In American society, the common conception of having a warm home and a loving family to come home to is something that everyone strives for. However, with a divorce rate of 50% in America, that isn’t always an option or available. That means that half of the marriages succeed— but half don’t. Divorce is something that is looked down upon as weak or giving up. However, that is anything but the truth.
Divorce means that you attempted to work at something that you knew no longer worked for you. It doesn’t mean there weren’t good times, even though there were a lot of bad. No one goes into a marriage expecting an outcome that would break that bond. Yes, marriage is supposed to be forever. Marriage is supposed to bring good health and happiness. But when it doesn’t do that and there’s nothing to make it work so that it can, you are stuck at a crossroad that ultimately is best when you decide to walk away. It doesn’t mean you're walking away from your family. Or from the good times.
It means you're walking away from the negativity.
In my family, we still have photo albums of fun vacations and cruises, and often talk about our holiday family traditions. We don’t choose to neglect them, but we honor them. We give them the respect that they deserve because, at one point, they made us all happy.
At one point they made us believe in the possibility of a forever family. At one point they made us feel the warmth radiating throughout our entire body. But also, at points, there were times that made us feel as if we were so small. This made us want nothing more than to be happy but apart from each other because after a while it became too hard to hurt people that you loved. It became too hard to handle the fact that even if we do love each other, we weren’t meant to be.
America tries to stigmatize that we NEED a family in order to be complete. But what happens when we’re complete.... apart? What happens when every holiday becomes something that we dread, rather than something we are excited for?

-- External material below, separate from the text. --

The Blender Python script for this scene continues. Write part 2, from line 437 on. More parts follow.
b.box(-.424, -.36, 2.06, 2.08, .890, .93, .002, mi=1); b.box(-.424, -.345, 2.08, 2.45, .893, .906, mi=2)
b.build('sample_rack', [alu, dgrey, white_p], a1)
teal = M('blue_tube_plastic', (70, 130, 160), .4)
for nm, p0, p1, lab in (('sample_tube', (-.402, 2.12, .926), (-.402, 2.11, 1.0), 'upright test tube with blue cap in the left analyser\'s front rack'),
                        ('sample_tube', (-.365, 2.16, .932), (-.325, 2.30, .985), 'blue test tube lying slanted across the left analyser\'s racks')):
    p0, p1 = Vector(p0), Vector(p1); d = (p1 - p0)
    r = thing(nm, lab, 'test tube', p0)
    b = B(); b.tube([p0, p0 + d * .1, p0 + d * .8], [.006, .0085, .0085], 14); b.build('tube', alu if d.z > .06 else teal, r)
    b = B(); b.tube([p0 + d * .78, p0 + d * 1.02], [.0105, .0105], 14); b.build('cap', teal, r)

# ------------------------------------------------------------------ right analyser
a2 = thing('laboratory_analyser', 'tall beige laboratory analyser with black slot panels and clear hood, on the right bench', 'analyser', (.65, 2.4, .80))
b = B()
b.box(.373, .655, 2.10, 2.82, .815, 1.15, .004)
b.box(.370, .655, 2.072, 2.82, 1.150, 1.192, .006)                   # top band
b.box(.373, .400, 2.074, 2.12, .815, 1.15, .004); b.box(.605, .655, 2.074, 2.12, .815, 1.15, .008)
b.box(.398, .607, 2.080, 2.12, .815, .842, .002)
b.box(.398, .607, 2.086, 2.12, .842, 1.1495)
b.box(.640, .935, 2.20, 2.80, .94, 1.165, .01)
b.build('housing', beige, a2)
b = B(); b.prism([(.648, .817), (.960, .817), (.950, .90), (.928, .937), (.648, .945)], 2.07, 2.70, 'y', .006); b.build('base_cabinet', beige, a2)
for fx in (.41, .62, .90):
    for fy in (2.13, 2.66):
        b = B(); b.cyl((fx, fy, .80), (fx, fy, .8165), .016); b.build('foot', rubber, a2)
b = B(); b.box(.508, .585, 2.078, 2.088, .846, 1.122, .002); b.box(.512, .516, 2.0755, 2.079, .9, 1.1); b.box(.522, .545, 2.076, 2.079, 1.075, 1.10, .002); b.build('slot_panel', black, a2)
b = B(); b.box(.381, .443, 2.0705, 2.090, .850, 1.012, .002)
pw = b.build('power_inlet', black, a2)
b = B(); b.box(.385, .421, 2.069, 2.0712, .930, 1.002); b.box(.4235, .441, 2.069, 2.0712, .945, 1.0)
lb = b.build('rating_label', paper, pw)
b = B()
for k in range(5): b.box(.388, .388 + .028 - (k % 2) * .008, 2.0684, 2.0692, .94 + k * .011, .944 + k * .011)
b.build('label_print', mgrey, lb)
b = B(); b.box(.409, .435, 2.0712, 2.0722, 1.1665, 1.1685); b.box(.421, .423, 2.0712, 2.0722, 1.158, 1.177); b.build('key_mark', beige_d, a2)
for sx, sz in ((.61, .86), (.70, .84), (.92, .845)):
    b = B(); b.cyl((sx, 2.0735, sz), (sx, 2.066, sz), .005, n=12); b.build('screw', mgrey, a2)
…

We lose respect for those times that we did make each other happy because we are too focused on being afraid of each other. We hide away in our rooms because the warmth and laughter we once created turned into boxing matches and tears. We become something that we swore we never would be, but yet we couldn’t help it.
Suddenly, all of the good times become just part of the past. We wait till we are so lost in the fighting that we just burn each other and all of our bridges. We throw oil on the fire instead of water. Oil and water look the same. It’s easy to get the two buckets confused. It’s easy to forget which one puts out the fire when the sound of fighting is ringing in your ear.
You beg God to bring back the good times. But even he knows that our holidays bring more warmth without the fighting. Without the hate. Looking at people with families that are together can make you feel really lonely. It can remind you of what you had but also what you didn’t have. What you wanted all along but instead you were left gasping for your own air. But the oxygen tank comes when the divorce does. You can breathe again. You don’t have to live in fear. You don’t have to dread coming home just because you know a deadly fight is about to come.
Growing up in youth groups, they often criticized me for not being strong enough to keep my family together. For even having a family that couldn’t be kept together. But what they don’t know is that you’re falling asleep with headphones in because every sound in your house makes you flinch. They don’t know that you pray every night to have to stop fighting alone.
So when society tells you to stop being upset over something that is good or when society tells you that your family is less than others, remember what was written in the stars. What made you feel broken down and tired and how you no longer have to experience that. How you now have the warmth that you remembered, but just in a different way. That you don’t have to make the same path that you experienced. That the holidays can be waking up on Christmas morning again and being excited to run downstairs likes little kid. Because there’s peace. Noel.